At the other end of the valley, Arturo Spicocchi serves up decidedly more traditional fare in a suitably rustic dining room at La Stüa de Michil, but don’t let the homely appearance fool you. Most dishes contain a mere handful of ingredients, but the result is a lot more than elegantly executed meat and two veg. With a storeroom filled with organic heirloom vegetables and a culinary sensibility informed by his central Italian roots, Spicocchi teases intense flavour out of seemingly humble ingredients.
You might think that three Michelin-starred chefs are quite enough for one ski resort, but come winter, they are joined by a host of fine dining colleagues for several stellar gourmet events.
A Taste For Skiing kicks off the season on December 14, two weeks after ski lifts open for business.
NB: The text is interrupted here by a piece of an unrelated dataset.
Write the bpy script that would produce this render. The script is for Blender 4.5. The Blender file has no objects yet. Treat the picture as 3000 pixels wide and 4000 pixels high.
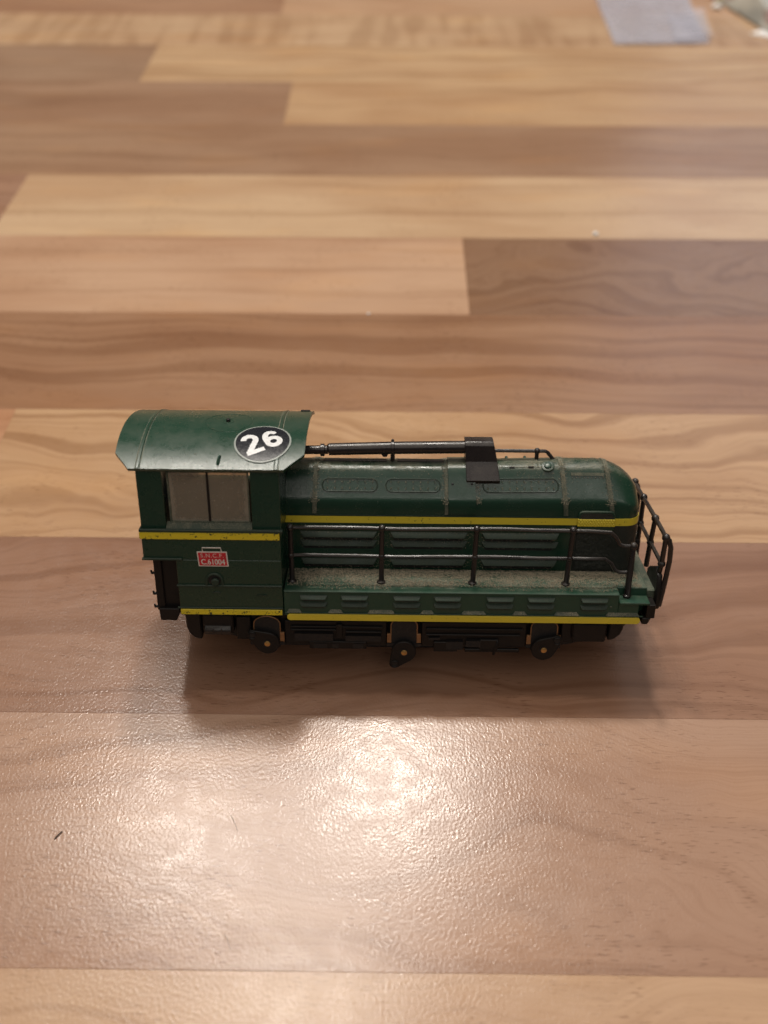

The Gourmet Ski Safari sees Michelin starred chefs serve up slope side snacks at six alpine huts, inviting skiers to swing from one course to the next, taking brief degustation stops between runs.
Participating chefs from all over the world are encouraged to use local ingredients and take inspiration from regional recipes. With the creators on hand to explain their dishes, this is a unique opportunity to meet some of the biggest names in fine dining and sample their work – all while pounding the powder and working up that all-important appetite.
From January 18 to 23, a different set of chefs don’t just cook together, but also battle it out on the slopes at the Chef’s Cup, a week of tastings, cooking demonstrations and courses, as well as the eponymous cup, a ski race between the participating chefs. Throughout the season, slope-loving foodies are kept entertained with various other gourmet events, on and off the slopes, and of course by the offerings of the local restaurants.
Whether you’re a gourmand who enjoys skiing, or a skier who loves good food, Alta Badia will appease your hunger for perfect powder and delicious dining, all in one small valley.